Acoustical Society of America 2013

Ocean Networks Canada presents at the 166th Meeting of the Acoustical Society of America in San Francisco, 2-6 December 2013

Presentations of Note

Protocols for acoustic devices on cabled ocean observatories

Session 1aAO1: Richard K. Dewey, Steve Mihaly, and Tom Dakin (Ocean Networks Canada, Univ. of Victoria, 2300 McKenzie Ave., Victoria, BC V8N 5M7, Canada)

Cabled ocean observatories offer an unprecedented opportunity for marine acoustic devices. With continuous power and high bandwidth, long-term broadband measurements from both passive and active systems are possible over a wide range of oceanographic environments. In particular, the cabled ocean observatories VENUS and NEPTUNE operated by Ocean Networks Canada offer a unique set of possibilities for acoustic research, ranging from littoral to mid-ocean ridge installations. Since 2006 fiber optic telecommunication cables have provided high power and up to GB data rates from nine distributed observatory Nodes across marine provinces, which include fjords, tidal straits, river deltas, continental shelves, slopes and rises, abyssal plains, and spreading margins. Experience from passive hydrophones as well as both mono- and bi-static active systems including echo-sounders, sonars, and many acoustic Doppler current devices will be discussed. This paper will review our experiences, provide examples, and propose protocols, or at least our suggested best practices, for many active and passive acoustic devices, including calibration, configuration, interference reduction techniques, bandwidth considerations, data handling, and data analysis and delivery methods.

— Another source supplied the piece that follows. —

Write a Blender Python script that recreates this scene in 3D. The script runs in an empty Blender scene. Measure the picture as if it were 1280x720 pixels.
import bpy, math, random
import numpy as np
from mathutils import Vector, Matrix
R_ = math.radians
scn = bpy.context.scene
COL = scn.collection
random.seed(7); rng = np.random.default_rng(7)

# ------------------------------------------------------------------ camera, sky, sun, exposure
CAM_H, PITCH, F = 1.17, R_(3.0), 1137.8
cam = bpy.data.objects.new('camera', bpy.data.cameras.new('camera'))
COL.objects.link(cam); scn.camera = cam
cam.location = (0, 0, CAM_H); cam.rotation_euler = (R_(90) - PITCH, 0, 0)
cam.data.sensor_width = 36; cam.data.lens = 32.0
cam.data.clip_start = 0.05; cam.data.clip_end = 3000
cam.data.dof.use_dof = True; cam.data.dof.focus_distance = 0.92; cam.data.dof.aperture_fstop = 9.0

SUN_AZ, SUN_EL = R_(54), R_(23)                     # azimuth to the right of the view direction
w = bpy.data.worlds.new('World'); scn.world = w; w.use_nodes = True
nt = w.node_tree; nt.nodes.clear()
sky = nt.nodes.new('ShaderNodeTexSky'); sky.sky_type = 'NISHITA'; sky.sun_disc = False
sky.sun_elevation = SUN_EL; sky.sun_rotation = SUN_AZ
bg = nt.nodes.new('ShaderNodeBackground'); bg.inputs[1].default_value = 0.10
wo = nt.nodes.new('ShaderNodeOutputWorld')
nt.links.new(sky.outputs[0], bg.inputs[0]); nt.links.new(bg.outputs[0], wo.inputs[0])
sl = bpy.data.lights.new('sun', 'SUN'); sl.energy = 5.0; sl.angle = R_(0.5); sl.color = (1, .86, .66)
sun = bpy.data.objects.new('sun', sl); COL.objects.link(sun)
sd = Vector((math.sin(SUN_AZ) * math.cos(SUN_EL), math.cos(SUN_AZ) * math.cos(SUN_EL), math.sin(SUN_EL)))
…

Hydrophone data management at Ocean Networks Canada

Session 1aAO2: Benoit Pirenne, John Dorocicz, and Tom Dakin

In this contribution, we describe the seabed cabled observatory networks managed by Ocean Networks Canada (ONC). The focus is on the hydrophone hosting capabilities of ONC’s advanced science infrastructure and on the assets already in place, together with their scientific objectives. We describe the data acquisition and archival principles and methods, as well as the derived products available to users. We also elaborate on the concerns of the United States and Canadian Navies with quasi real-time, public data and on the mitigation measures in place to balance security needs with the scientific and public safety goals of the instrumentation. Finally, we describe the potential for instrument development and testing that ONC offers on its networks.

Remote performance assessment of cabled observatory hydrophone systems

Session 1aAO3: Nathan D. Merchant Univ. of Bath, Bath, United Kingdom), Tom Dakin, John Dorocicz (Ocean Networks Canada, Univ. of Victoria, Ocean Networks Canada, Victoria, Canada), and Philippe Blondel (Univ. of Bath, Bath, United Kingdom)

The increasing expansion of cabled undersea observatories worldwide presents a unique opportunity to develop and deploy hydrophone systems for long-term monitoring of underwater noise. Among the first such observatories, the NEPTUNE and VENUS networks operated by Ocean Networks Canada (ONC) have been pioneering in their implementation of acoustic monitoring systems and are projected to continue operation with an anticipated lifetime of 25 years. One challenge that arises from decades-long deployments is the need to assess the consistency of data quality from operational instruments. Since the replacement or in situ calibration of instruments can be costly and problematic, it is expedient if such performance assessment can be conducted remotely. Here, we present methods of detecting deterioration in the performance of cabled hydrophone systems and assessing the suitability of the dynamic range to the prevailing noise conditions. Approaches are proposed based on tracking variability in the primary mode, detection and classification of persistent tonal components, and automatic detection of dynamic range exceedance. Scenarios based on data from ONC observatories are presented.

Measurement of hydrothermal heat flux using a sonar deployed on the Canadian Neptune cabled observatory

Session 1aAO4: Guangyu Xu, Peter A. Rona, Karen G. Bemis (Inst. of Marine and Coastal Sci., Rutgers Univ., New Brunswick, NJ), and Darrell R. Jackson (Appl. Phys. Lab., Univ. of Washington, 1013 NE 40th St., Seattle, WA 98105, drj@apl.washington.edu)

The Cabled Observatory Vent Imaging Sonar (COVIS) was deployed at the Main Endeavour Field node of the Canadian NEPTUNE cabled observatory in September 2010 and has acquired long time series on plume and diffuse hydrothermal flows. This talk will focus  on recent efforts by the Rutgers-APL collaboration to invert sonar data to determine heat flux from the Grotto plume complex. Inversion employs plume theory to relate velocity as determined by Doppler shift to buoyancy flux, hence heat flux. The primary uncertainties have to do with plume bending due to ambient current and short sampling times relative to dynamic changes in plume shape. These uncertainties have been quantified by means of special high-statistics experiments using COVIS. Time series for heat flux will be compared with ground truth obtained by thermometry using an ROV. [Work supported by NSF Grants OCE-0824612 and OCE-0825088.]